Thursday, August 21, 2008

Chang: A Drama of the Wilderness (Merrian C. Cooper, Ernest Shoedsack) ***

Merian C. Cooper, Ernest Shoedsack

Cast: Kru, Chantui, Nah

Background: Inspired by the 1920 film Nanook of the North, which is considered the first documentary, directors Shoedsack and Cooper collaborated on the 1925 documentary Grass. This film followed the long journey of a Persian tribe through the mountains. Grass was very successful, leading the filmmakers to rejoin two years later for Chang.

Story: Chang follows the story of a farmer in Siam and the hardships he faces in trying to protect his family, his livestock, and his home from the many dangers lurking in the jungle.

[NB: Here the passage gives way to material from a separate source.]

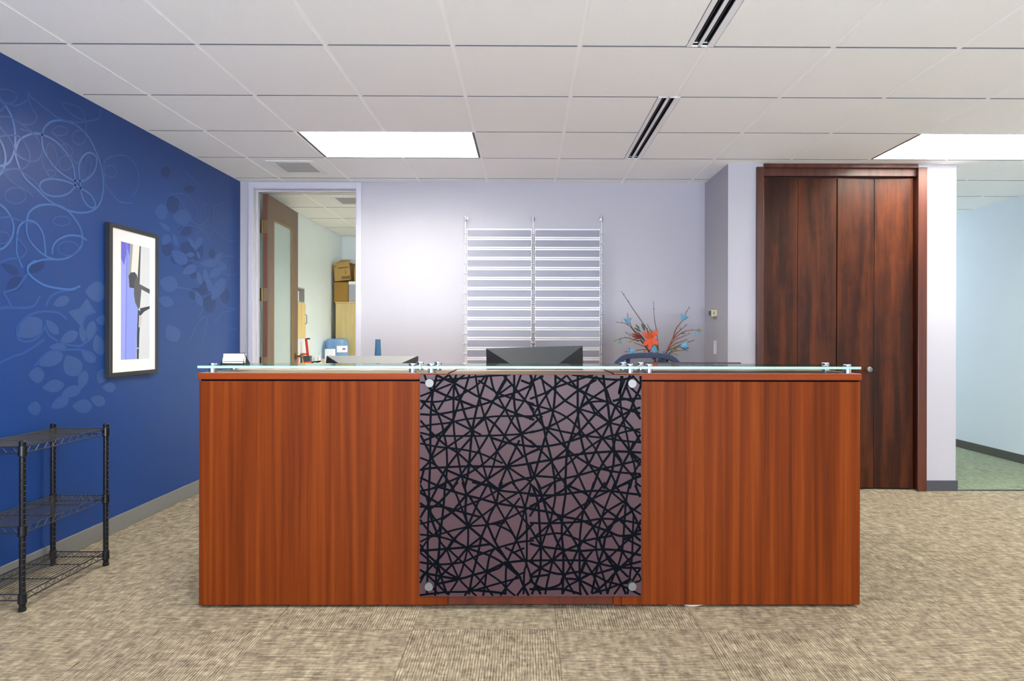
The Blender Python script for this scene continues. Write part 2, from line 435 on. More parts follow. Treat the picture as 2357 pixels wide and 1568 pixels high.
C5 = [([(150, 560), (190, 470), (300, 418), (400, 435), (500, 490), (590, 590), (640, 690), (660, 830), (650, 880), (590, 935), (500, 955), (410, 935), (360, 880), (375, 830), (450, 805), (580, 825), (700, 880), (790, 940), (830, 1010), (820, 1050), (770, 1035), (720, 960), (700, 830), (690, 700), (720, 620), (780, 580), (840, 620), (830, 720), (770, 800), (690, 825), (590, 790), (480, 700), (400, 580), (375, 450), (410, 350), (500, 305), (640, 330), (760, 430), (830, 560), (880, 700), (900, 880), (860, 1030), (760, 1090), (620, 1080), (450, 1000), (330, 890), (220, 780), (160, 640), (150, 560)], .011, 1),
      ([(0, 100), (90, 220), (140, 360), (145, 540), (100, 660), (30, 695), (0, 690)], .012, 1), ([(0, 440), (50, 540), (65, 650), (40, 740), (0, 790)], .012, 1),
      ([(190, 375), (300, 420), (370, 520), (370, 600), (320, 655), (230, 640), (160, 590), (110, 480), (0, 340)], .009, 2), ([(45, 740), (150, 720), (240, 770), (330, 840), (360, 900)], .009, 2),
      ([(0, 1010), (80, 1080), (135, 1200), (120, 1310), (60, 1390), (0, 1415)], .011, 1), ([(245, 1170), (270, 1090), (350, 1035), (450, 1025), (560, 1050), (660, 1150), (715, 1260), (715, 1370), (660, 1440), (560, 1490), (400, 1495), (290, 1530), (260, 1568)], .011, 1),
      ([(160, 1350), (180, 1220), (245, 1165), (320, 1180), (380, 1260), (400, 1360), (410, 1470)], .011, 1), ([(245, 1170), (250, 1280), (300, 1370), (400, 1460), (480, 1490)], .010, 1), ([(160, 1340), (165, 1450), (210, 1568)], .010, 1),
      ([(0, 1530), (100, 1490), (200, 1480), (245, 1420), (200, 1350), (160, 1280)], .010, 2), ([(465, 1450), (470, 1390), (510, 1330), (600, 1290), (700, 1295), (760, 1330)], .011, 1),
      ([(60, 150), (150, 180), (250, 130), (260, 60)], .009, 2), ([(250, 80), (400, 200), (530, 290), (700, 320), (860, 290)], .010, 2), ([(900, 700), (920, 640), (1000, 605), (1100, 610), (1180, 700), (1200, 850), (1150, 950)], .010, 2),
      ([(900, 700), (920, 850), (980, 940), (1045, 1000), (1150, 1010)], .010, 2), ([(0, 280), (100, 280), (230, 360), (330, 440)], .009, 2), ([(0, 450), (80, 435), (190, 450), (260, 560), (270, 650), (220, 715), (120, 722), (0, 730)], .009, 2),
      ([(45, 750), (130, 840), (250, 910), (300, 960)], .008, 2), ([(450, 400), (560, 500), (640, 640), (690, 680)], .008, 2), ([(640, 330), (740, 400), (745, 300), (700, 200), (560, 150)], .008, 2), ([(370, 600), (385, 700), (440, 780)], .008, 2),
      ([(540, 150), (600, 230), (720, 300), (860, 290), (870, 200)], .008, 2), ([(0, 230), (40, 210), (55, 160), (0, 120)], .010, 2), ([(140, 300), (220, 340), (300, 330), (330, 270), (290, 200), (250, 90)], .008, 2), ([(0, 1140), (100, 1135), (200, 1165), (300, 1180)], .009, 2)]
for pts, w, mi in C5: curve(pts, w, mi, O5, S5)
for (cx, cy, rx, ry, r) in [(150, 950, 90, 68, 0), (545, 1165, 75, 40, 0), (530, 395, 62, 40, 0), (575, 670, 56, 62, 0), (455, 757, 38, 30, 0), (40, 1310, 60, 50, 0), (960, 740, 55, 50, 20), (590, 560, 60, 40, 60), (690, 450, 60, 60, 20), (70, 100, 90, 60, 10), (765, 700, 26, 90, 5), (460, 600, 40, 100, -15), (600, 1400, 90, 60, 0)]:
    e = ell(cx, cy, rx, ry, r, O5, S5); decal_line([wp(*p) for p in e+e[:1]], .007, 2)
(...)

Thoughts: Definitely some interesting stuff going on here. Much of it is certainly faked, but Shoedsack and Cooper do a good job at making everything look authentic. There's an expertly handled extended sequence where Kru sets a trap for a tiger. There's also what I assume must be the first talking animal. We get several title cards throughout the film informing us what Bimbo the pet monkey is saying. It's an interesting and sometimes amusing technique, but perhaps calls more attention to the dramatized nature of the events than Shoedsack and Cooper had intended. Can't really argue with the artistry of the final sequence, which is a bravura depiction of an elephant stampede.

Postscript: Chang was successful, making Shoedsack and Cooper major players. They would go on to direct one of the most well known films of all-time, 1933's King Kong. This would be Cooper's last film, but Shoedsack continued directing through the 40's, including The Son of Kong and Mighty Joe Young.